Israel mengatakan siap mengirimkan tim negosiasi dalam rapat itu. Sedangkan Hamas awalnya mengatakan telah mempelajari tawaran tersebut, namun sekarang berubah fikir dengan tak mau terlibat dalam pembicaraan baru.
“Kami minta agar tim negosiator memapartkan rencana pelaksanaan apa yang sudah disetujui Presiden Amerika Serikat Joe Biden pada 2 Juli 2024, di mana itu berdasarkan visi Biden dan resolusi Dewan Keamanan PBB,” demikian keterangan Hamas.

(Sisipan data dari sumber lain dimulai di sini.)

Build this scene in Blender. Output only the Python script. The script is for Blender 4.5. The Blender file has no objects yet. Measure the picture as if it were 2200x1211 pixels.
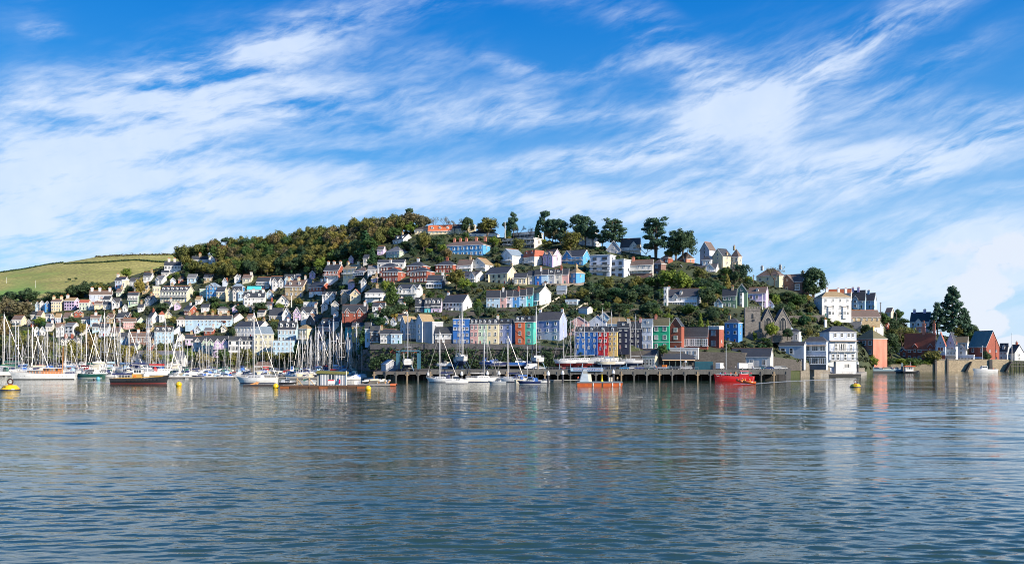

Menurut Hamas, tim negosiasi harus mau memberlakukan (rencana yang dipaparkan Biden) kepada Israel, bukannya membuka kembali negosiasi putaran baru atau menyorongkan proposal terbaru yang akan menutupi serangan Israel dan memberikan waktu lebih banyak pada Israel untuk melanjutkan genosida terhadap warga Gaza.
hamas bersifat fleksibel dalam proses negosiasi ini, namun Israel terus membantai warga Gaza, termasuk membunuh Kepala biro politik Hamas Ismail Haniyeh pada 31 Juli 2024. Hal ini mengindikasikan ketidakseriusan dalam mewujudkan kesepakatan gencatan senjata. Israel tidak menyangkal atau pun membenarkan pembunuhan pada Haniyeh.
Dalam proposal yang disorongkan Biden pada 31 Mei 2024, ada tahap gencatan senjata untuk menghentikan perang Gaza. Semenjak ada proposal itu, Washington dan tim mediator mencoba mewujudkan gencatan senjata demi dibebaskannya para sandera, namun upaya ini menghadapi tantangan yang sama berulang-ulang.
Saat ini terdapat risiko peningkatan perang di Timur Tengah setalah kejadian pembunuhan pada Haniyeh di Iran dan komandan militer Hizbullah Fuad Shukr di Beirut yang mengancam akan menyerang Israel.